──────── Information provided

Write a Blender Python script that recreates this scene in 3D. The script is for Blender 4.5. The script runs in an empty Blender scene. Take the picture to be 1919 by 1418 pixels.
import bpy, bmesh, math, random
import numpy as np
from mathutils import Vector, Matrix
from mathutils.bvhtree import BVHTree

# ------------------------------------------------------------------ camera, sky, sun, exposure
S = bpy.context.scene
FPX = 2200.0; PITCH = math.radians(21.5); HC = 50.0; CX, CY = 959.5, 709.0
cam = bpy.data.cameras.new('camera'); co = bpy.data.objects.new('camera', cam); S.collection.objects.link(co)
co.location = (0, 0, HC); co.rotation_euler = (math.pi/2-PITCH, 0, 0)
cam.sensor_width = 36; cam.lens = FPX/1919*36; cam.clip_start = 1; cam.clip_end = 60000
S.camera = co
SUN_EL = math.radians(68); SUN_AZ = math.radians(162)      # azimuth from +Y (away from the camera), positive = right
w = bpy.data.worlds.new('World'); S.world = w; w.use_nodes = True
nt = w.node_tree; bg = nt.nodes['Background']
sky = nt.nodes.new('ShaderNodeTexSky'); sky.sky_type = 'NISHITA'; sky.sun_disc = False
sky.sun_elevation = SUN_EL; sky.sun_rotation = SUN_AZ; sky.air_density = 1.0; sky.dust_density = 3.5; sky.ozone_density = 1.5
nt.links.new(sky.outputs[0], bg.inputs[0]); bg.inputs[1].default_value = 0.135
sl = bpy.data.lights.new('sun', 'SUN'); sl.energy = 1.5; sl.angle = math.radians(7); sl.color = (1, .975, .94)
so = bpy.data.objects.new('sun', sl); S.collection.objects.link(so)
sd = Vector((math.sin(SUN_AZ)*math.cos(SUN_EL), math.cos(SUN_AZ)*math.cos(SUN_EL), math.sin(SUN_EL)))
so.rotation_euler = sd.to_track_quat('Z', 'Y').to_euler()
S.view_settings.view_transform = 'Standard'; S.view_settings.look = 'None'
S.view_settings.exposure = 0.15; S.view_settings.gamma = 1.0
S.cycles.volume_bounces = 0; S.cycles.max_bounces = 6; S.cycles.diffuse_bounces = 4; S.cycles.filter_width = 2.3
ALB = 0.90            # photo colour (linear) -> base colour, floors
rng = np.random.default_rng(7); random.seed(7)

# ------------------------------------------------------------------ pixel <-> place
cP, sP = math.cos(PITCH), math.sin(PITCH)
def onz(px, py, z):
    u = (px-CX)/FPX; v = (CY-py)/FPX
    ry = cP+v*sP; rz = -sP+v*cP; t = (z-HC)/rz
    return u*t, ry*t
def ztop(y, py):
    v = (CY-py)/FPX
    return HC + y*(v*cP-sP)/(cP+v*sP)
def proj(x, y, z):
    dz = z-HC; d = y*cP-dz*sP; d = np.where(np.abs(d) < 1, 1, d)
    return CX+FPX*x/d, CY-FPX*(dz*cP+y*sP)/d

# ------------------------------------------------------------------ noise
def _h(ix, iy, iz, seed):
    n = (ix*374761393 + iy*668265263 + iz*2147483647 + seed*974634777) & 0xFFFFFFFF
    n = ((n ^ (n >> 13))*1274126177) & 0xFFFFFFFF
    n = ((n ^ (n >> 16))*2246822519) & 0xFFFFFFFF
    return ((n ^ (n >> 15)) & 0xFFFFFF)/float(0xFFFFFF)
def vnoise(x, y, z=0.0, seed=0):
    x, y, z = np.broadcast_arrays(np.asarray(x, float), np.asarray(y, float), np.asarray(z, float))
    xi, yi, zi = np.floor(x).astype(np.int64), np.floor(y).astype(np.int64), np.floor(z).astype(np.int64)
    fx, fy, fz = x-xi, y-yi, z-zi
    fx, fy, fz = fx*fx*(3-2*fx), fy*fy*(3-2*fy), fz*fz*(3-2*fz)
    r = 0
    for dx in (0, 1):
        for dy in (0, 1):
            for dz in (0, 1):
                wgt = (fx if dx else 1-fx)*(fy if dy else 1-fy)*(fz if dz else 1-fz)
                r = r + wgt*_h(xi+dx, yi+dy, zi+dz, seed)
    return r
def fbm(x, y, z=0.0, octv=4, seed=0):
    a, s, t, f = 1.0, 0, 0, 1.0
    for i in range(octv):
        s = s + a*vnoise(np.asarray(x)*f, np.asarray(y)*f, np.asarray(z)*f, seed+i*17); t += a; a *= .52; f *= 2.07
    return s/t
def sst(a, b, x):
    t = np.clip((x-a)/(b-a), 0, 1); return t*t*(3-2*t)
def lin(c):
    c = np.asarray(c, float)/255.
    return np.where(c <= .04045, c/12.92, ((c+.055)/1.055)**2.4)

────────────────

* Exercise: Only the lines from the top of the data through the line that contains "from mathutils.bvhtree import BVHTree" should be quoted, exactly as they stand.

* Solved exercise:
Write a Blender Python script that recreates this scene in 3D. The script is for Blender 4.5. The script runs in an empty Blender scene. Take the picture to be 1919 by 1418 pixels.
import bpy, bmesh, math, random
import numpy as np
from mathutils import Vector, Matrix
from mathutils.bvhtree import BVHTree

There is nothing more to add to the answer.